ロシア外務省で中東問題を担当するボグダノフ外務次官は12日、支援してきたアサド政権が崩壊したシリアについて、現地のロシア大使館の代表が暫定政権を主導する「シリア解放機構」の政治部門と接触していることを明らかにしました。
これはロシアのインターファクス通信などが伝えたもので、ボグダノフ次官は「接触は建設的な形で進められている」と述べました。
そのうえで「ロシアの基地は、シリアに残る。現時点で、それ以外の決定はなされていない」と述べ、ロシア軍の駐留はシリア側の要請で行われてきたと強調し、駐留の継続に期待を示しました。

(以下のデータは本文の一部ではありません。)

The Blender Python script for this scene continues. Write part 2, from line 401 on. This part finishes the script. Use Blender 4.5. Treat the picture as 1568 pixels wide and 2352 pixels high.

ロシアにとってシリアは旧ソビエト時代からの友好国でシリアの地中海沿岸のタルトゥース海軍基地と、北西部のフメイミム空軍基地にロシア軍が駐留しています。
また、アメリカのメディア、ブルームバーグはアサド大統領のロシアへの亡命について関係者の話として、ロシア側がアサド大統領に反政府勢力との戦いに敗れるだろうとの見通しを示し、即時に国外に出るなら大統領と家族の安全を保証すると申し出たとしています。
そのうえでロシアの情報機関の複数の工作員がアサド大統領をシリア国内にある空軍基地を経由して、脱出させたとしています。
飛行機は追跡を避けるために信号装置のスイッチが切られていたということです。